AN429 Half Unit Not available in 2008/09 The Anthropology of Southern Africa
This information is for the 2008/09 session.
Teacher responsible
Availability
For MSc Social Anthropology, MSc Anthropology and Development and MSc Race, Ethnicity and Post-Colonial Studies.
Course content
This course serves as an introduction to the ethnography of Southern Africa. Topics to be considered include colonialism and postcolonialism, Christian missionization, labour migration, Apartheid and anti-colonial struggles, changing kinship and gender relations, ethnicity and identity, witchcraft, and the role of performance and expressive culture in social transformation.
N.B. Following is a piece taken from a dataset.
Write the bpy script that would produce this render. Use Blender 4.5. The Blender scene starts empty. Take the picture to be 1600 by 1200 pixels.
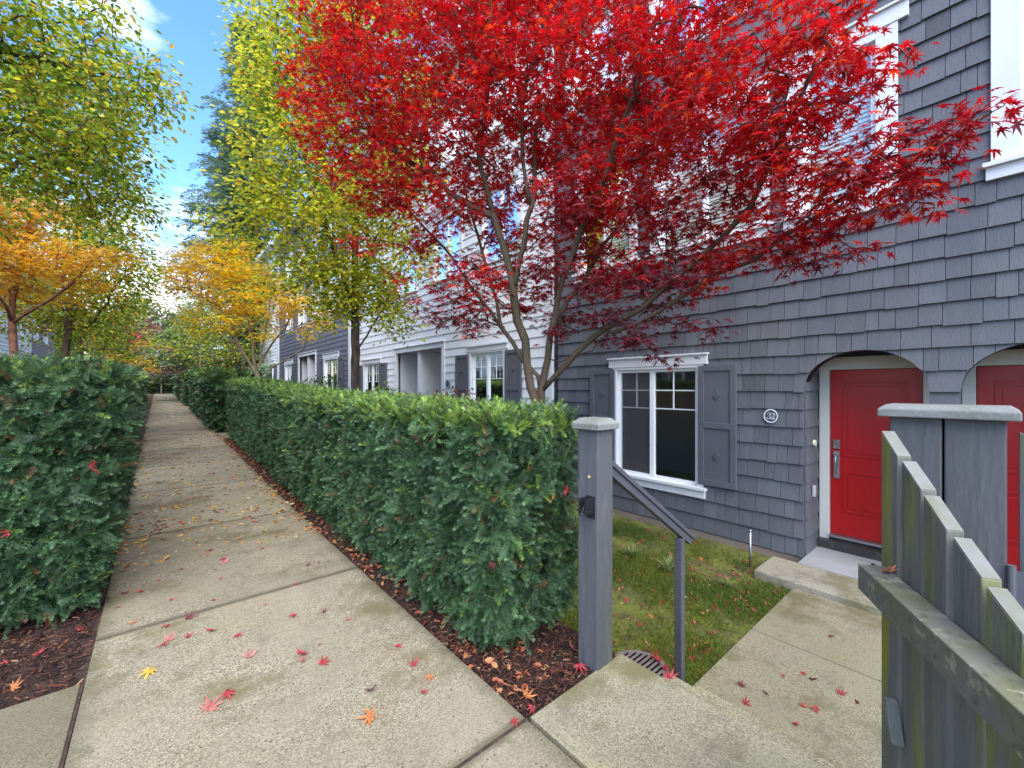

The ethnography of South and southern Africa has played a formative role in social anthropology, generating some of the key theoretical issues which underpin the discipline. This course provides students with an opportunity to understand changes in anthropological theory and practice by comparing the classic ethnographic texts with more recent writings from the same regions. Areas covered include South Africa, Lesotho, Swaziland, Botswana, Mozambique, Zambia and Zimbabwe. The course develops students ethnographic knowledge about specific communities, and also equips them with the skills to address key theoretical issues from the broader corpus of anthropological writings, in the context of data from this particular region.
Teaching
Lectures AN429 weekly, Seminars AN429.A.
Formative coursework
Students are expected to prepare discussion material for presentation in the seminars.
Reading list
J Comaroff, Body of Power, Spirit of Resistance; J L & J Comaroff, From Revelation to Revolution; J Ferguson, Expectations of Modernity;; L White, Magomero; A Ashforth, Madumo: A Man Bewitched; D Lan, Guns and Rain; V Turner, The Forest of Symbols. Detailed reading lists are provided at the beginning of the course.